W sierpniu wejdą w życie taryfy dynamiczne. Dzięki nim będzie można sprawdzić, o której godzinie – z dokładnością co do kwadransa – najtańszy jest prąd. Komu się to szczególnie opłaci?

Co to jest taryfa dynamiczna?

Taryfa dynamiczna, określana również taryfą czasu rzeczywistego, czyli TOU – Time of Use, to sposób rozliczania zużytej energii elektrycznej, który uwzględnia zmianę ceny energii w ciągu dnia. Taryfy dynamiczne uwzględniają wahania cen energii z dokładnością co do kwadransa. Cena energii zależy wówczas m.in. od dostępności źródeł energii odnawialnej.

Jak działają taryfy dynamiczne?

To, ile w danym momencie kosztuje prąd można śledzić dzięki specjalnej aplikacji stworzonej m.in. przez Polskie Sieci Elektroenergetyczne. Znajdziemy w nich informacje ile w danej chwili prądu pochodzi z jakich źródeł.

W słoneczny kwietniowy dzień w okolicy południa nawet 35 proc. produkcji pochodzi z fotowoltaiki. A to oznacza tańszy prąd. Osoby, które np. ładują samochód elektryczny, ogrzewają dom czy włączają bojler mogą to zrobić właśnie w takich momentach.

Taryfy dynamiczne pozwalają zbilansować popyt i podaż

Dzięki taryfom dynamicznym operator systemu elektroenergetycznego ma możliwość zbilansowania popytu z podażą. Niska cena ma zachęcać odbiorców do korzystania z prądu wtedy, gdy w sieci jest go najwięcej.

Jak tłumaczy Dziennikowi Gazecie Prawnej Beata Jarosz-Dziekanowska, rzeczniczka Polskich Sieci Elektroenergetycznych, wraz z rosnącą mocą odnawialnych źródeł energii rośnie zapotrzebowanie na większą elastyczność w kwestii zużycia. "Jednym z obszarów są rozwiązania po stronie podaży, takie jak różne formy magazynowania energii czy zwiększania możliwości technicznych elektrowni i elektrociepłowni oraz włączeń i wyłączeń. Niezbędne jest także reagowanie odbiorców na ceny – zwiększania zapotrzebowania, gdy są niskie, oraz zmniejszenia, gdy są wysokie" - tłumaczy.

Do efektywnego i skutecznego korzystania z ofert z ceną dynamiczną niezbędna jest jednak duża świadomość konsumentów i zmiany w ich zachowaniach.

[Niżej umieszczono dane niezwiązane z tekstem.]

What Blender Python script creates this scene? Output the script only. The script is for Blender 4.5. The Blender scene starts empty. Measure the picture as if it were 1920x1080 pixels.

Taryfa dynamiczna nie jest jednoznaczna z niższym rachunkiem za prąd – należy mieć świadomość jak działa i jak z niej korzystać.

Inteligentne liczniki. Co to takiego?

Duże spółki zajmujące się sprzedażą prądu są zobowiązane do zapewnienia odbiorcom tzw. liczników inteligentnych, bez których korzystanie z taryfy dynamicznej jest niemożliwe. Są to liczniki, które co kwadrans dostają informację z systemu, ile w danej chwili kosztuje prąd. Dzięki inteligentnym licznikom osoba korzystająca z taryfy dynamicznej może sprawdzić, ile w danej chwili zużywa prądu i ile ją to kosztuje.

Na koniec 2023 roku działająca w północno-zachodniej części kraju Enea Operator zainstalowała ponad 458 tys. inteligentnych liczników (co oznacza, że dostarczyła je do 16,4 proc. klientów). PGE Dystrybucja zainstalowała ponad 982 tys. liczników (co przełożyło się na ponad 17 proc. odbiorców końcowych), a Stoen Operator wymienił 200 tys. liczników (które otrzymało ok. 18 proc. klientów). Jak poinformowała GDP Energa, dostarczyła ona inteligentny licznik aż 75 proc. swoich klientów spośród wszystkich 3 mln odbiorców.

Kto skorzysta na taryfie dynamicznej?

Na taryfie dynamicznej korzysta się wówczas, gdy odpowiednio zaplanuje się korzystanie z energii elektrycznej. "Początkowo taryfa ta może być przydatna tylko dla niewielkiej grupy odbiorców, ponieważ większość gospodarstw domowych zużywa najwięcej prądu, gdy jest on najdroższy – czyli w godzinach wieczornych" – mówi DGP Bernard Swoczyna, analityk Instrat.